Et après ? On entend dire ici ou là qu’il n’est pas possible de changer de modèle, que l’on sera obligé de repartir comme avant, et très vigoureusement. D’autres, au contraire, préconisent un changement qui parait souhaitable mais qui semble difficile à mettre en œuvre sans conséquences douloureuses (chômage, ressources) pour les peuples.

Et l’Europe dans tout çà ? Sera-t-elle capable de sortir par le haut de cette crise où se joue son avenir, d’envoyer un signe fort d’unité, de proposer à ses peuples une vision commune qui leur donne envie de s’y investir, une bataille à gagner contre la tentation du repli sur soi et la fuite en avant ?

Et nous, dans tout çà ? Quel message souhaitons-nous envoyer pour répondre à l’appel de l’Esprit toujours à l’œuvre et qui nous interpelle ?
Cette pandémie aura une fin, nous l’espérons ; à la suite de Saint François qui s’est fait le chantre de la création et le frère universel, la famille franciscaine ne peut-être absente de la phase de reconstruction qui suivra, pour y défendre, humblement mais fermement, les valeurs qui sont les siennes : respect de la création, de tout le vivant, solidarité et partage avec toutes les nations, promotion de la fraternité universelle.

Déjà en mai 2015 le pape François interpellait le monde dans son encyclique « Laudato Si » :
« 13. Le défi urgent de sauvegarder notre maison commune inclut la préoccupation d’unir toute la famille humaine dans la recherche d’un développement durable et intégral, car nous savons que les choses peuvent changer.

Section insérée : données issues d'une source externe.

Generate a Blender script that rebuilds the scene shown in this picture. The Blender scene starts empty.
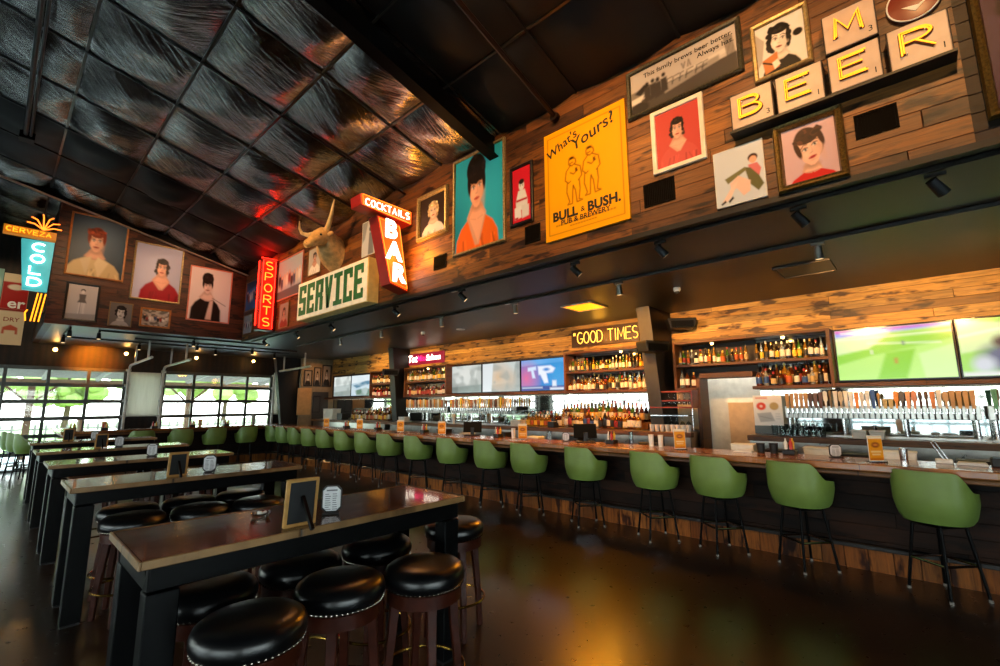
import bpy, bmesh, math, random
import numpy as np
from mathutils import Matrix, Vector
random.seed(7); RNG = np.random.default_rng(7)
S = bpy.context.scene
COL = S.collection
PI = math.pi
# ------------------------------------------------------------------ view
S.view_settings.view_transform = 'Standard'; S.view_settings.look = 'None'
S.view_settings.gamma = 1; S.view_settings.use_curve_mapping = False
S.view_settings.exposure = 0.0

def camera():
    f, yaw, pit, rol, h = 458.5, math.radians(47.526), math.radians(8.802), math.radians(-.354), 1.62
    fw = Vector((math.sin(yaw)*math.cos(pit), math.cos(yaw)*math.cos(pit), math.sin(pit)))
    rt = Vector((math.cos(yaw), -math.sin(yaw), 0)); up = rt.cross(fw)
    r2 = rt*math.cos(rol)+up*math.sin(rol); u2 = -rt*math.sin(rol)+up*math.cos(rol)
    cd = bpy.data.cameras.new('camera'); cd.sensor_width = 36; cd.lens = f/1000*36
    cd.clip_start = .05; cd.clip_end = 300
    o = bpy.data.objects.new('camera', cd); COL.objects.link(o)
    m = Matrix((r2, u2, -fw)).transposed().to_4x4(); m.translation = (0, 0, h); o.matrix_world = m
    S.camera = o
camera()

# ------------------------------------------------------------------ materials
def lin(c):
    if isinstance(c, str):
        c = tuple(int(c[i:i+2], 16)/255 for i in (0, 2, 4))
        c = tuple(x/12.92 if x <= .04045 else ((x+.055)/1.055)**2.4 for x in c)
    return tuple(c)+(1,)
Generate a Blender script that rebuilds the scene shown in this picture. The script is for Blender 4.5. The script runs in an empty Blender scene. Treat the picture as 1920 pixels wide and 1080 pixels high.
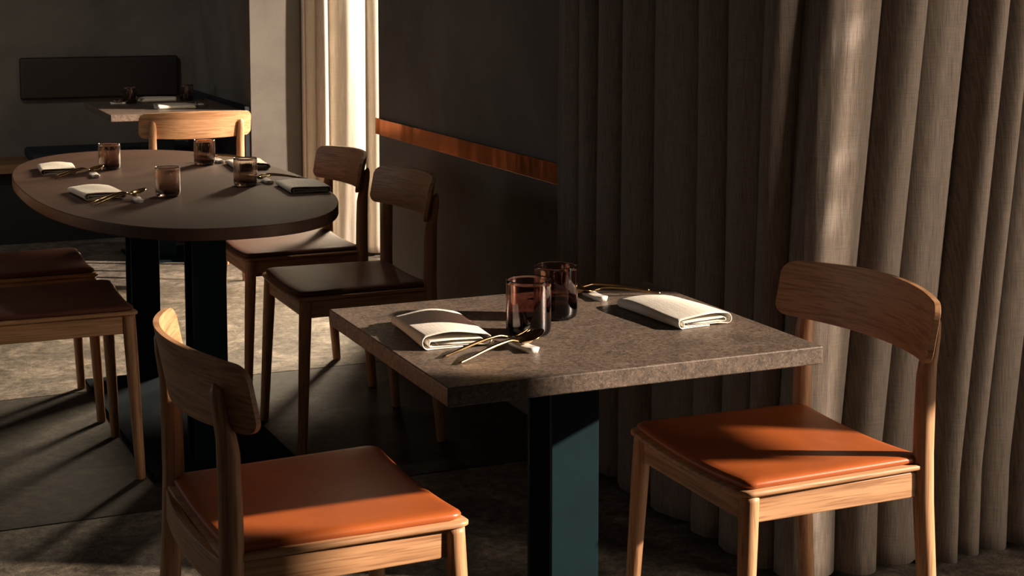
import bpy, bmesh, math, random
from mathutils import Vector, Matrix

# ------------------------------------------------------------------ camera
# Room axes: +x runs towards the window side, +y runs down the room, floor at z = 0.
S = bpy.context.scene
COL = S.collection
cam_d = bpy.data.cameras.new('camera')
cam = bpy.data.objects.new('camera', cam_d)
COL.objects.link(cam)
cam.location = (-.8803, -2.9451, 1.4543)
YAW, PITCH = .4105, .0944
cam.rotation_euler = (math.pi / 2 - PITCH, 0, -YAW)
cam_d.sensor_width = 36
cam_d.lens = 36 * 2887.6 / 1920
cam_d.shift_y = -(540 - 240.74) / 1920
cam_d.clip_start = .05
cam_d.dof.use_dof = True
cam_d.dof.focus_distance = 3.05
cam_d.dof.aperture_fstop = 24.0
S.camera = cam

# ------------------------------------------------------------------ world, sun, exposure
vs = S.view_settings
vs.view_transform = 'Standard'
vs.look = 'None'
vs.gamma = 1
vs.use_curve_mapping = False
vs.exposure = 0.0

W = bpy.data.worlds.new('sky')
S.world = W
W.use_nodes = True
bg = W.node_tree.nodes['Background']
bg.inputs[0].default_value = (.95, .80, .66, 1)
bg.inputs[1].default_value = .7

SUN_EL = math.radians(20)
sd = bpy.data.lights.new('sun', 'SUN')
sd.energy = 14
sd.color = (1.0, .81, .635)
sd.angle = math.radians(1.3)
sun = bpy.data.objects.new('sun', sd)
COL.objects.link(sun)
sun_dir = Vector((-.88 * math.cos(SUN_EL), .475 * math.cos(SUN_EL), -math.sin(SUN_EL)))
sun.rotation_euler = sun_dir.to_track_quat('-Z', 'Y').to_euler()
sun.location = (6, -3, 4)

def spot(name, loc, target, energy, color, cone, blend, radius):
    d = bpy.data.lights.new(name, 'SPOT')
    d.energy = energy; d.color = color; d.spot_size = cone; d.spot_blend = blend
    d.shadow_soft_size = radius
    o = bpy.data.objects.new(name, d); COL.objects.link(o)
    o.location = loc
    o.rotation_euler = (Vector(target) - Vector(loc)).to_track_quat('-Z', 'Y').to_euler()
    return o

def area(name, loc, target, sx, sy, energy, color):
    d = bpy.data.lights.new(name, 'AREA')
    d.shape = 'RECTANGLE'; d.size = sx; d.size_y = sy
    d.energy = energy; d.color = color
    o = bpy.data.objects.new(name, d); COL.objects.link(o)
    o.location = loc
    o.rotation_euler = (Vector(target) - Vector(loc)).to_track_quat('-Z', 'Y').to_euler()
    return o

# assumed area lamp inside the far bay, lights the floor patch and oval table
a_ = area('assumed_far_bay_light', (2.06, 4.42, 1.75), (.15, 2.45, .3), .66, .7, 135, (1.0, .80, .56))
a_.data.spread = math.radians(115)
# added soft fill in the near bay, aimed at the brown curtain
a_ = area('added_near_bay_fill', (2.42, -1.3, 1.4), (1.75, .05, 1.2), .6, 2.2, 11, (1.0, .79, .60))
a_.data.spread = math.radians(70)
# assumed spot above the oval table to light its napkins, no fixture built
spot('assumed_table_spot', (.55, 2.35, 2.82), (.08, 2.08, .8), 34, (1.0, .86, .70), math.radians(46), .7, .06)
# added soft room fill from behind the camera, no window there
area('front_fill', (-1.6, -5.6, 1.7), (0, 1, .6), 2.6, 1.8, 4, (1.0, .90, .80))
# added soft fill from the far left, in front of a closed wall
area('side_fill', (-4.1, 3.4, 1.6), (1, 3.4, 1.0), 1.8, 1.6, 15, (.94, .97, 1.0))
# assumed unseen spot washing the alcove back wall, no fixture built
spot('assumed_alcove_spot', (-.9, 3.6, 2.8), (-.1, 6.3, 1.3), 68, (1.0, .88, .74), math.radians(75), 1.0, .08)

# ------------------------------------------------------------------ materials
MAT = {}
def nodes(name):
    m = bpy.data.materials.new(name); m.use_nodes = True
    nt = m.node_tree; b = nt.nodes['Principled BSDF']
    MAT[name] = m
    return m, nt, b
def N(nt, t, **k):
    n = nt.nodes.new(t)
    for a, v in k.items():
        if a in n.inputs.keys() if isinstance(a, str) else False:
            n.inputs[a].default_value = v
        else:
            setattr(n, a, v)
    return n
def ramp(nt, fac, stops):
    r = nt.nodes.new('ShaderNodeValToRGB')
    e = r.color_ramp.elements
    while len(e) < len(stops): e.new(.5)
    for q, (p, c) in zip(e, stops):
        q.position = p; q.color = (*c, 1)
    nt.links.new(fac, r.inputs[0])
    return r.outputs[0]
def noise(nt, vec, scale, detail=6, rough=.6, dist=0):
    n = nt.nodes.new('ShaderNodeTexNoise')
    n.inputs['Scale'].default_value = scale
    n.inputs['Detail'].default_value = detail
    n.inputs['Roughness'].default_value = rough
    n.inputs['Distortion'].default_value = dist
    nt.links.new(vec, n.inputs['Vector'])
    return n.outputs['Fac']
def coords(nt, kind='Object', scale=(1, 1, 1)):
    t = nt.nodes.new('ShaderNodeTexCoord')
    m = nt.nodes.new('ShaderNodeMapping')
    m.inputs['Scale'].default_value = scale
    nt.links.new(t.outputs[kind], m.inputs['Vector'])
    return m.outputs[0]
def mixc(nt, fac, a, b, mode='MIX'):
    m = nt.nodes.new('ShaderNodeMix'); m.data_type = 'RGBA'; m.blend_type = mode
    for sock, v in ((m.inputs[0], fac), (m.inputs[6], a), (m.inputs[7], b)):
        if isinstance(v, (int, float)): sock.default_value = v
        elif isinstance(v, tuple): sock.default_value = (*v, 1)
        else: nt.links.new(v, sock)
    return m.outputs[2]
def bump(nt, b, h, strength, dist=.002):
    n = nt.nodes.new('ShaderNodeBump')
    n.inputs['Strength'].default_value = strength
    n.inputs['Distance'].default_value = dist
    nt.links.new(h, n.inputs['Height'])
    nt.links.new(n.outputs[0], b.inputs['Normal'])

def plaster(name, c, var=.35):
    m, nt, b = nodes(name)
    v = coords(nt, 'Object')
    f1 = noise(nt, v, 1.3, 8, .65, .6)
    lo = tuple(x * (1 - var) for x in c); hi = tuple(x * (1 + var) for x in c)
    col = ramp(nt, f1, [(.3, lo), (.7, hi)])
    nt.links.new(col, b.inputs['Base Color'])
    b.inputs['Roughness'].default_value = .85
    bump(nt, b, noise(nt, v, 22, 6), .25, .004)
    return m
plaster('plaster', (.116, .104, .092))
plaster('plaster_white', (.42, .39, .35))

def concrete(name, k_):
    m, nt, b = nodes(name)
    v = coords(nt, 'Object')
    f = noise(nt, v, 4.5, 12, .75, 1.0)
    g = noise(nt, v, 28, 10, .8, .6)
    h = noise(nt, v, 190, 4, .8)
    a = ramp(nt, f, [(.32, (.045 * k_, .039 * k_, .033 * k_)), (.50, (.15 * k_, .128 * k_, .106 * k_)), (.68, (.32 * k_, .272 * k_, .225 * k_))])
    k = ramp(nt, g, [(.36, (.36, .36, .36)), (.6, (1.25, 1.25, 1.25))])
    l = ramp(nt, h, [(.36, (.5, .5, .5)), (.64, (1.3, 1.3, 1.3))])
    c = mixc(nt, 1, mixc(nt, 1, a, k, 'MULTIPLY'), l, 'MULTIPLY')
    nt.links.new(c, b.inputs['Base Color'])
    b.inputs['Roughness'].default_value = .72
    b.inputs['Specular IOR Level'].default_value = .22
    bump(nt, b, g, .3, .004)
concrete('concrete', 1.0)
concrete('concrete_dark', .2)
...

Le Créateur ne nous abandonne pas, jamais il ne fait marche arrière dans son projet d’amour, il ne se repent pas de nous avoir créés. L’humanité possède encore la capacité de collaborer pour construire notre maison commune. Je souhaite saluer, encourager et remercier tous ceux qui, dans les secteurs les plus variés de l’activité humaine, travaillent pour assurer la sauvegarde de la maison que nous partageons. Ceux qui luttent avec vigueur pour affronter les conséquences dramatiques de la dégradation de l’environnement sur la vie des plus pauvres dans le monde, méritent une gratitude spéciale. Les jeunes nous réclament un changement. Ils se demandent comment il est possible de prétendre construire un avenir meilleur sans penser à la crise de l’environnement et aux souffrances des exclus.
14.J’adresse une invitation urgente à un nouveau dialogue sur la façon dont nous construisons l’avenir de la planète. Nous avons besoin d’une conversion qui nous unisse tous, parce que le défi environnemental que nous vivons, et ses racines humaines, nous concernent et nous touchent tous…
« 

Cinq années sont passées et ces paroles sont toujours d’actualité.

Bonne fête à tous les travailleurs,

Jean-Pierre Rossi

Prière de mai

O Marie,
tu resplendis toujours sur notre chemin
comme signe de salut et d’espérance.
Nous nous confions à toi, Santé des malades,
qui, auprès de la croix, as été associée à la douleur de Jésus,
en maintenant ta foi ferme.
Toi, tu sais de quoi nous avons besoin
et nous sommes certains que tu veilleras
afin que, comme à Cana de Galilée,
puissent revenir la joie et la fête
après ce moment d’épreuve.
Aide-nous, Mère du Divin Amour,
à nous conformer à la volonté du Père
et à faire ce que nous dira Jésus,
qui a pris sur lui nos souffrances
et s’est chargé de nos douleurs
pour nous conduire, à travers la croix,
à la joie de la résurrection. Amen.

Pape François

Sous Ta protection nous cherchons refuge, Sainte Mère de Dieu.
N’ignore pas nos supplications, nous qui sommes dans l’épreuve,
et libère-nous de tout danger, O Vierge glorieuse et bénie.